Europeanizing the Midwest

Anson Frericks, the former executive of Anheuser-Busch, explains that the downfall of the company began long before the Dylan Mullvaney debacle.

The company was historically based in St Louis (which is why I’m interested in its history even though I never drank beer). In 2008 it was acquired by a Belgian-Brazilian conglomerate. By 2012, almost all of the Americans in the leadership of the company were fired and replaced with Europeans or Brazilians. These people, and most importantly their wives, didn’t want to live in St Louis because they saw the city as provincial and backwards.

The company moved to New York. The European and Brazilian executives, and most importantly their wives, wanted to be part of the fancy set in NYC. This is not a group of people that drinks Bud Light or hangs out with anybody who does. The European and Brazilian executives, and most importantly their wives, felt like no social prestige was accruing to them by virtue of being associated with a Midwestern beer brand that catered to working-class Americans. But it was where their living came from, and the living was lucrative. If you can’t drop Anheuser-Busch, they reasoned, you can change what it stands for. You can associate it with the values that have currency among the fashionable people in NYC. The new leadership of the company started associating the company with the far-left values of the fancy set. Strangely, it didn’t occur to anyone among them that the customers won’t follow the brand into the boutique fru-fru territory.
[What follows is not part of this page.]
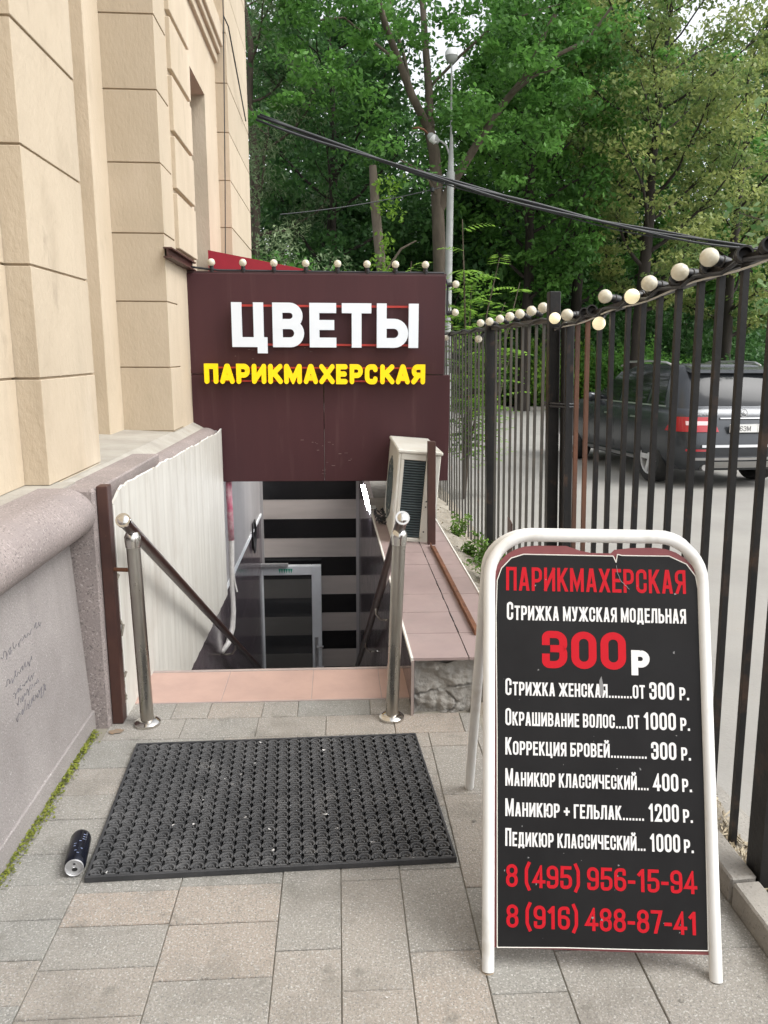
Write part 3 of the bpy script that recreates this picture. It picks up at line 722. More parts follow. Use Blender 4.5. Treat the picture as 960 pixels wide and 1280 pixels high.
# air conditioner, leaning a little
ac=thing('air_conditioner','dirty white outdoor air conditioner unit tilted on the tiled ledge','air conditioner',(.375,5.3,.285)); ac.rotation_euler=(0,R(4.5),0)
Wd,Dp,Hh=.30,.86,.63
b=B().box(0,.018,0,Dp,0,Hh).box(.0185,Wd-.1,0,.012,.0,.03).box(.0185,Wd-.1,0,.012,Hh-.045,Hh).box(.0185,.045,0,.012,.03,Hh-.045).box(Wd-.1,Wd,0,Dp,0,Hh-.001).box(.0185,Wd-.1,Dp-.02,Dp,0,Hh)
b.build('casing', ac_white, ac, local=True, bevel=.005)
B().box(-.008,Wd+.012,-.010,Dp+.01,Hh+.0005,Hh+.028).build('lid', ac_white, ac, local=True, bevel=.008)
b=B()
for k in range(30): 
    z=.038+k*.0183; b.hexa([(.046,.006,z),(Wd-.101,.006,z),(Wd-.101,.018,z+.006),(.046,.018,z+.006),(.046,.006,z+.004),(Wd-.101,.006,z+.004),(Wd-.101,.018,z+.010),(.046,.018,z+.010)])
b.build('fin_grille', ac_fin, ac, local=True)
B().box(.045,Wd-.1,.03,.05,.03,Hh-.045).build('coil', ac_dark, ac, local=True)
b=B()
for r0 in (.07,.12,.17,.22): b.tube([(-.006,.46+r0*math.cos(t*.262),.31+r0*math.sin(t*.262)) for t in range(24)],.004,5,closed=True)
for t in range(8): b.tube([(-.006,.46,.31),(-.006,.46+.24*math.cos(t*.785),.31+.24*math.sin(t*.785))],.004,5)
b.build('fan_guard', ac_fin, ac, local=True)
b=B()
for k in range(14): b.box(Wd,Wd+.012,.1,.5,.1+.03*k,.112+.03*k)
b.build('louvre', ac_white, ac, local=True)
for z in (.52,.56,.30,.26,.08): B().lathe([(.004,-.003),(.006,0)],8,(Wd-.075,-.002,z),'y').build('screw', ac_dark, ac, local=True)
for xa in (.02,Wd-.07):
    for ya in (.04,Dp-.12): B().box(xa,xa+.04,ya,ya+.08,-.016,0).build('foot', black_m, ac, local=True)
# wires behind the unit
b=B(); rs=random.Random(8)
for k in range(12):
    p=Vector((.32+rs.uniform(0,.08),6.0+rs.uniform(-.2,.15),.29)); pts=[p]
    for q in range(6): p=p+Vector((rs.uniform(-.05,.05),rs.uniform(-.07,.07),0)); p.x=min(max(p.x,.30),.40); p.z=.29+rs.uniform(0,.06); pts.append(p.copy())
    b.tube(pts,.005,5)
tag(b.build('wire_tangle', cable_m), 'tangle of black wires on the ledge under the sign', 'wires')
tag(B().box(.41,.80,6.36,6.40,.272,.62).box(.80,.84,6.36,9.4,.2,.62).build('cladding_panel', pvc), 'narrow cream cladding panel under the sign behind the air conditioner', 'cladding')

# ---------------- sign
sg=thing('shop_sign','dark maroon sheet metal shop sign with lit white and yellow letters above the stairs','sign',(-.15,6.2,.56)); 
ys=6.2
def P(x0,x1,z0,z1,y=ys): return B().hexa([(x0,y,z0),(x1,y+.0,z0),(x1,y+.12,z0),(x0,y+.12,z0),(x0,y,z1),(x1,y,z1),(x1,y+.12,z1),(x0,y+.12,z1)])
P(-1.175,.855,1.425,2.185).build('sheet_panel', maroon, sg, bevel=.004)
P(-1.175,-.108,.565,1.421,ys+.004).build('sheet_panel', maroon, sg, bevel=.004)
P(-.105,.905,.565,1.421,ys+.002).build('sheet_panel', maroon, sg, bevel=.004)
B().box(-1.18,.86,ys+.01,ys+.2,2.1855,2.20).build('top_trim', maroon_edge, sg)
B().box(-1.1,.88,ys+.13,7.6,.98,1.02).build('canopy_roof', maroon_edge, sg)
B().box(.84,.88,ys+.13,7.6,.62,.979).build('canopy_side', maroon_edge, sg)
f=lambda x,z,d:(x,6.16-d,z)
b=B(); solid_text(b, text_polys([('ЦВЕТЫ',.335,.71,0)],-.805,.636,1.632,.18,.315), f, .035)
b.build('white_lettering', white_lit, sg)
b=B(); solid_text(b, text_polys([('ПАРИКМАХЕРСКАЯ',.155,.78,0)],-1.03,.695,1.350,.15,.335,rcap=True), f, .03)
b.build('yellow_lettering', yellow_lit, sg, bevel=0)
b=B()
for z in (1.945,1.652): b.box(-.74,.60,6.163,6.185,z-.008,z+.008)
for z in (1.475,1.372): b.box(-.98,.66,6.163,6.185,z-.006,z+.006)
for x in (-.6,0,.5):
    for z in (1.945,1.652,1.475,1.372): b.box(x-.006,x+.006,6.186,6.2,z-.004,z+.004)
b.build('mounting_bar', red_tube, sg)
b=B(); rs=random.Random(4)
for k in range(26):
    x,z=rs.choice(((-.15,.85),(-.05,.66),(-.72,1.58),(-.2,1.62),(.1,.75)));x+=rs.gauss(0,.08); z+=rs.gauss(0,.04); l=rs.uniform(.003,.03); 
    b.box(x,x+l,6.1985-.0006,6.2,z,z+rs.uniform(.0012,.003))
b.build('scratch', M('bare scratch',(.24,.17,.16),rough=.6), sg)
def bulb(par, p, dr, r, lit=False, sock=True):
    dr=Vector(dr).normalized(); q=dr.to_track_quat('Z','Y').to_matrix().to_4x4(); q.translation=Vector(p)
    prof=[(0.45*r,0)]+[(r*math.sin(R(a)), r*1.05-r*math.cos(R(a))) for a in range(35,181,12)]; prof[-1]=(0.0005,prof[-1][1])
    o=B().lathe(prof,14).xform(q).build('bulb', bulb_lit if lit else bulb_m, par, smooth=True)
    if sock: B().lathe([(.62*r,-1.35*r),(.66*r,-.5*r),(.56*r,-.4*r),(.56*r,.28*r)],12).xform(q).build('socket', black_m, o, smooth=40)
    return o
ls=thing('light_string','string of round white bulbs along the top of the maroon sign','string lights',(0,6.25,2.2))
for k,x in enumerate((-.955,-.715,-.48,-.235,.01,.24,.46,.695)): bulb(ls,(x,6.22,2.235),(rnd.uniform(-.06,.06),-.1,1),.029)
for z in (2.12,1.905): bulb(ls,(.905,6.22,z),(1,-.1,.1),.029)
B().tube([(-1.16,6.22,2.235),(-.9,6.22,2.208),(.0,6.23,2.206),(.84,6.22,2.206),(.872,6.22,2.12),(.872,6.22,1.9)],.009,6).build('cable', cable_m, ls)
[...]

There’s a lot more to the story but for now I want to share this aspect of it that stood out to me. We all know that Anheuser-Busch was destroyed but I wasn’t aware of this history of its Europeanisation.

4 thoughts on “Europeanizing the Midwest

  1. One might label this phenomenon “europeanization,” but the disdain for middle america is neither new nor imported. It is entirely homegrown. “Flyover states” is not a European concept. Our coastal elites proudly use this term. I remember reading accounts of boeing’s failures and I recognize the same patterns you’ve mentioned in your post. Executives who hate to live near their manufacturing hubs, increasingly detached from the people and places that actually produce the work.

    The current CEO is a General Electric guy, as is the CFO whom he brought in. And we have a completely new HR leader, with no background at Boeing. The head of our commercial-airplanes unit in Seattle, who was fired last week, was one of the last engineers in the executive council.

    The headquarters in Arlington is empty. Nobody lives there. It is an empty executive suite. The CEO lives in New Hampshire. The CFO lives in Connecticut. The head of HR lives in Orlando. We just instituted a policy that everyone has to come into work five days a week—except the executive council, which can use the private jets to travel to meetings.

    Like

    1. Also, the increasing financialization of businesses means you don’t need to hire domain-experts in top positions, just MBA accountant-types. This is what happened in Boeing, and in Vegas, and everywhere else. These people all come from the same narrow milieu, trained in the same norms and managerial fashion, which resembles the culture of NYC more than St. Louis, MO.

      Like

  2. The woman responsible for the Dylan Mullvaney debacle immediately landed a top job on the LIV Golf tour. These people only fail upward.